Online Courses Get High Marks

 

 

Up to 100 online open courses will be offered by the end of the year, and as many as 1,000 courses will be available by the end of 2015, the ministry says.

Cyberspace lectures have gained in popularity in China over the past two or three years, relying mainly on courses from foreign universities, subtitled in Chinese.

"We started to put overseas open courses online in October (2010), and soon got unexpectedly high downloading rates," says Zhan Yuanyuan from NetEase, the only commercial portal to join the ministry program. "At one time, the number of people who downloaded online courses surpassed downloads of American TV series."

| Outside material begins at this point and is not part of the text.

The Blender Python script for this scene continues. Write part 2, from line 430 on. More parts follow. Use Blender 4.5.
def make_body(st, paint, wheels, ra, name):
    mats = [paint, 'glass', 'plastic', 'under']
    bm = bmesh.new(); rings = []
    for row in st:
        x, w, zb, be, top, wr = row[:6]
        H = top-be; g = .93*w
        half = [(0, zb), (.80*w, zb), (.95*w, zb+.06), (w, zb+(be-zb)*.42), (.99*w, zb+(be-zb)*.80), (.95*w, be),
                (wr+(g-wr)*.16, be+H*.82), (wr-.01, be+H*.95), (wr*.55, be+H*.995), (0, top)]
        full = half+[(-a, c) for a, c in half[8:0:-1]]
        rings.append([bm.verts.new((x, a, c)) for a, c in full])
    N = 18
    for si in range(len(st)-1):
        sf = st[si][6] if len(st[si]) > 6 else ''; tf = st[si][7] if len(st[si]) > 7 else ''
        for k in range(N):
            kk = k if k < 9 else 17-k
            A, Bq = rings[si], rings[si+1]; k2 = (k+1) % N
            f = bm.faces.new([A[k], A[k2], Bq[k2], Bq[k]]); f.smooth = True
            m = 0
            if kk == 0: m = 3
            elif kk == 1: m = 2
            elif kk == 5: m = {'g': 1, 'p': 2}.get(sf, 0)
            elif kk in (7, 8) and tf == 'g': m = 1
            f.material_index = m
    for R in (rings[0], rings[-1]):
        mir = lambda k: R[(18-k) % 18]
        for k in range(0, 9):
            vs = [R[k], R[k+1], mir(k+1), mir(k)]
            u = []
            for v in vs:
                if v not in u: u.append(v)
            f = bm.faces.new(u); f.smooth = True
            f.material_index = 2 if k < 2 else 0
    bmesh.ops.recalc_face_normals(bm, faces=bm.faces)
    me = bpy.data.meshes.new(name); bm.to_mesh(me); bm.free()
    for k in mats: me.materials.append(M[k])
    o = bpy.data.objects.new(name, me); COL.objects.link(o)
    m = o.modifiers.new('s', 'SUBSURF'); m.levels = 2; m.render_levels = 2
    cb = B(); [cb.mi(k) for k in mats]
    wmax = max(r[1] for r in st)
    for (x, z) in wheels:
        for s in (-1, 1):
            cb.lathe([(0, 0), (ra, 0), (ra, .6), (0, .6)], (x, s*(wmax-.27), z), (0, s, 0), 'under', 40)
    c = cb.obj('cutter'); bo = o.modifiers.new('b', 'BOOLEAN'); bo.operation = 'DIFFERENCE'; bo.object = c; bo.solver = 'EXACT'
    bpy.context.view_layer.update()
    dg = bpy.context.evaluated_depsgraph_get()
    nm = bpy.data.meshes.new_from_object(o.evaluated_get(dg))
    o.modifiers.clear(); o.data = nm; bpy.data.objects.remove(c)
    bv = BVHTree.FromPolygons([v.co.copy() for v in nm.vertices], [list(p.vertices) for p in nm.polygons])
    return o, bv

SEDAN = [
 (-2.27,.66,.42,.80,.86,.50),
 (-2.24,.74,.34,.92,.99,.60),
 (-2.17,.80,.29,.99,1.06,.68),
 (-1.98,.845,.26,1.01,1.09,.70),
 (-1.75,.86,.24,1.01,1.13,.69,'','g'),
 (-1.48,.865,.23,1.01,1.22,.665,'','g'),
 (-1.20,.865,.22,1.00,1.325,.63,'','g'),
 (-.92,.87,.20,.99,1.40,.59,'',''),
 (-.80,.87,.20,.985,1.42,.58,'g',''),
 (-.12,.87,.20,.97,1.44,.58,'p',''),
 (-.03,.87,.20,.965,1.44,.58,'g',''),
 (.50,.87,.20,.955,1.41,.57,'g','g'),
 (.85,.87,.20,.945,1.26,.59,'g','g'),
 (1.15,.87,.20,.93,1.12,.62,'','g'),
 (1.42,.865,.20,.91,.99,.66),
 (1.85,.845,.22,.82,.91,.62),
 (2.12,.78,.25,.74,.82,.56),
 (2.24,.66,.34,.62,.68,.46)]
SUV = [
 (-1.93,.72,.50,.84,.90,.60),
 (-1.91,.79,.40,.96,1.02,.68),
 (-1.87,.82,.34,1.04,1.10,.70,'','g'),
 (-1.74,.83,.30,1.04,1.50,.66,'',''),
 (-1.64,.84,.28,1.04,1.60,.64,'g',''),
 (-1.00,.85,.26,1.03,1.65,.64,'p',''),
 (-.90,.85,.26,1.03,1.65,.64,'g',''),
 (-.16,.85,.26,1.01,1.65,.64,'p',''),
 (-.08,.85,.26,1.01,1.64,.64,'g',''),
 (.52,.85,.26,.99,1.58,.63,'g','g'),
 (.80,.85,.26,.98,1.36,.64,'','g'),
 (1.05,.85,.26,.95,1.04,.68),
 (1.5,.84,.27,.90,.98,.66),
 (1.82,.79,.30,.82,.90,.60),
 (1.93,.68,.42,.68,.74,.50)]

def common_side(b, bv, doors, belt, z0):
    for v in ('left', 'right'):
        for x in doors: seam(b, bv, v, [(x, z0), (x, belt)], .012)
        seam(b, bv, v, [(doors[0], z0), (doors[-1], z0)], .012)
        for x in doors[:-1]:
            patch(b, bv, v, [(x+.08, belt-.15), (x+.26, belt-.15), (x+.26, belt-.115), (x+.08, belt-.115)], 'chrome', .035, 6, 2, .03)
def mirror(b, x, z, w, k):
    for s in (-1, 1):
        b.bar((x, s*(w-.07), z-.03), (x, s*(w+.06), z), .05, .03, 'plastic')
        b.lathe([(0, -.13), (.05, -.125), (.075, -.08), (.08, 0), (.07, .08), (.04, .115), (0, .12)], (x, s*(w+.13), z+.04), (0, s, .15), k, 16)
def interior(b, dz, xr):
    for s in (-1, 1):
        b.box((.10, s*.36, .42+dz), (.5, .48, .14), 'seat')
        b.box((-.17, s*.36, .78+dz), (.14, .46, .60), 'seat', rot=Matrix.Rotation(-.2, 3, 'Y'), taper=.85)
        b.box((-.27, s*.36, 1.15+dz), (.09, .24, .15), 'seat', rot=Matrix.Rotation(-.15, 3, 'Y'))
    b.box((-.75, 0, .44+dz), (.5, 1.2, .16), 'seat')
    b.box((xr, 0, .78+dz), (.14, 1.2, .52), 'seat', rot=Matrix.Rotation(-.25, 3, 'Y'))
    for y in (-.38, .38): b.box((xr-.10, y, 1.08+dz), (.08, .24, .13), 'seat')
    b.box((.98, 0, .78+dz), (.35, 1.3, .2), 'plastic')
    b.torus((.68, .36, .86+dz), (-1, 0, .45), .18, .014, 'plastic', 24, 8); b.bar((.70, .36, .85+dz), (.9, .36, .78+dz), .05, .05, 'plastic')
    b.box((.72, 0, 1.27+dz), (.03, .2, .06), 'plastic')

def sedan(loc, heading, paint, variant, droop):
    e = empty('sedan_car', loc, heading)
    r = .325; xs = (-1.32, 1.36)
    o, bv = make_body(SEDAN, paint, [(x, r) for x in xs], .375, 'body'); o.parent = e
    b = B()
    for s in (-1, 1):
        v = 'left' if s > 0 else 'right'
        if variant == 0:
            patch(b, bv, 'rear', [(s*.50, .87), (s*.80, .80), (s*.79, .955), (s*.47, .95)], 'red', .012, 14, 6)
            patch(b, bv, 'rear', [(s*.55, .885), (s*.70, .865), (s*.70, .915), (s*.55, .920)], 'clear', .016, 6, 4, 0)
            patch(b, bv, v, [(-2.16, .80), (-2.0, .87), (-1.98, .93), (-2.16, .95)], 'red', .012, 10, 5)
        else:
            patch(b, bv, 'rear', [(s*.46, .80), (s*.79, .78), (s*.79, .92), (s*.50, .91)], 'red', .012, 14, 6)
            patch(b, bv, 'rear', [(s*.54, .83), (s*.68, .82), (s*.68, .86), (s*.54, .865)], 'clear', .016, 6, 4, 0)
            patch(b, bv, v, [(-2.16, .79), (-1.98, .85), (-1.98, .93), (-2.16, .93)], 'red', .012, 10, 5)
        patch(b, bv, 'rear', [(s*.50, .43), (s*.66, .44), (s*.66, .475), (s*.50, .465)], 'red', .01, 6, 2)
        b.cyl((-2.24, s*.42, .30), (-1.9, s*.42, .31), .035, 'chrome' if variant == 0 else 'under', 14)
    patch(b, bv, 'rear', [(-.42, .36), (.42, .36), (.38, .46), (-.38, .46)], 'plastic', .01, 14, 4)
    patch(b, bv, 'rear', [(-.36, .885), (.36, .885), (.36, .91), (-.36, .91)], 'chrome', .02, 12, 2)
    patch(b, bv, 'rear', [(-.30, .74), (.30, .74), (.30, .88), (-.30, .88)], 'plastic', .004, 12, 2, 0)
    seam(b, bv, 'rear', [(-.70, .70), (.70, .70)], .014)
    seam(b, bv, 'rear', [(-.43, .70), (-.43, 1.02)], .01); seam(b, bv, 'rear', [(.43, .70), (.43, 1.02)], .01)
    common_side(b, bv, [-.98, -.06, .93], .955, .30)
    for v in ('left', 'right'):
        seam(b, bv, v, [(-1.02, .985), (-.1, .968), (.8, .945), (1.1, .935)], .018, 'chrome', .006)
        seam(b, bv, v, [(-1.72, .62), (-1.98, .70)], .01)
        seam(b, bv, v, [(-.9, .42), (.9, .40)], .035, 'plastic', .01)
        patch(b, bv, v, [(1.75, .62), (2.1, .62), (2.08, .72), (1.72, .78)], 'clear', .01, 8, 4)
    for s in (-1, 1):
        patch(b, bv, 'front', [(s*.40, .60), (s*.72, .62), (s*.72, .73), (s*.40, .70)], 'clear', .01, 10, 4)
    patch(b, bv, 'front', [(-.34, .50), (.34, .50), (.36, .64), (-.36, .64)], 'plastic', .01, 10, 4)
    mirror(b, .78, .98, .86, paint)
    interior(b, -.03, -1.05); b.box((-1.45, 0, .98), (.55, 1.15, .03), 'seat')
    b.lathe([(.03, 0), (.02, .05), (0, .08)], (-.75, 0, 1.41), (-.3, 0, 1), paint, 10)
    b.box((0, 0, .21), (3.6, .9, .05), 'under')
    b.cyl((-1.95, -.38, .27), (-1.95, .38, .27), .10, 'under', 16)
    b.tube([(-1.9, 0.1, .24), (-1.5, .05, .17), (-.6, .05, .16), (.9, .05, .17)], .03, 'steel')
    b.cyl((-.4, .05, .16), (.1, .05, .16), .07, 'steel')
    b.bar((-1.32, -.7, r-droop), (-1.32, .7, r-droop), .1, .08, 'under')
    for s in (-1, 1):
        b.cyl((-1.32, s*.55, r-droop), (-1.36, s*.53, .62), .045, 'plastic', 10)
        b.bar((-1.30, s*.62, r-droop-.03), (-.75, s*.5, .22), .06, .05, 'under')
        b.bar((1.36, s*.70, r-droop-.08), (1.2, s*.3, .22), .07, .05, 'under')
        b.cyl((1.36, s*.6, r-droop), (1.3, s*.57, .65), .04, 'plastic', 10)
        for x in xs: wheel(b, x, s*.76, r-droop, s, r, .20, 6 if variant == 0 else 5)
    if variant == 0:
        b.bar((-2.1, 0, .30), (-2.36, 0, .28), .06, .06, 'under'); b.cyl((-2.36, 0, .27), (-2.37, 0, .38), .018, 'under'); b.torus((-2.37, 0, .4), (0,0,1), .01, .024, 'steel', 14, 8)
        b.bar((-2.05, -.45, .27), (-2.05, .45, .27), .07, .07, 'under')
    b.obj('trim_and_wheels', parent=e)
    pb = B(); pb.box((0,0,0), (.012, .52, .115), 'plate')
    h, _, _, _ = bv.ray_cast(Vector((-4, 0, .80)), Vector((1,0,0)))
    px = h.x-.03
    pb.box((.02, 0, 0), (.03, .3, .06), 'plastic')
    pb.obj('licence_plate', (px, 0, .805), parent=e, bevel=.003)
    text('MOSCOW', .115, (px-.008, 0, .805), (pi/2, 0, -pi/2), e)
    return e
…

NetEase confirms Positive Philosophy from Harvard University is one of the most viewed courses on the website, with 50 million hits since October 2010. In response, the website set up a team of more than 100 people to work on subtitling foreign courses.

"What we learn from real classes at school is kind of limited, and we want fresh ideas from lectures at other universities," says the 25-year postgraduate student Wang Ji, at Anhui University.

Diana E. E. Kleiner, director of the Open Yale Courses project at Yale University says in an e-mail interview that she is delighted to learn that Open Yale Courses have generated so much interest in China.

She says the university has been releasing its courses online since 2007, aiming to "expand access to educational materials for all who wish to learn".

"The classes are filmed at the same time they are being taught to regular students," Kleiner says. "I like to call this 'reality teaching' and it allows those taking the courses online to come as close as possible to being present in the actual Yale classroom."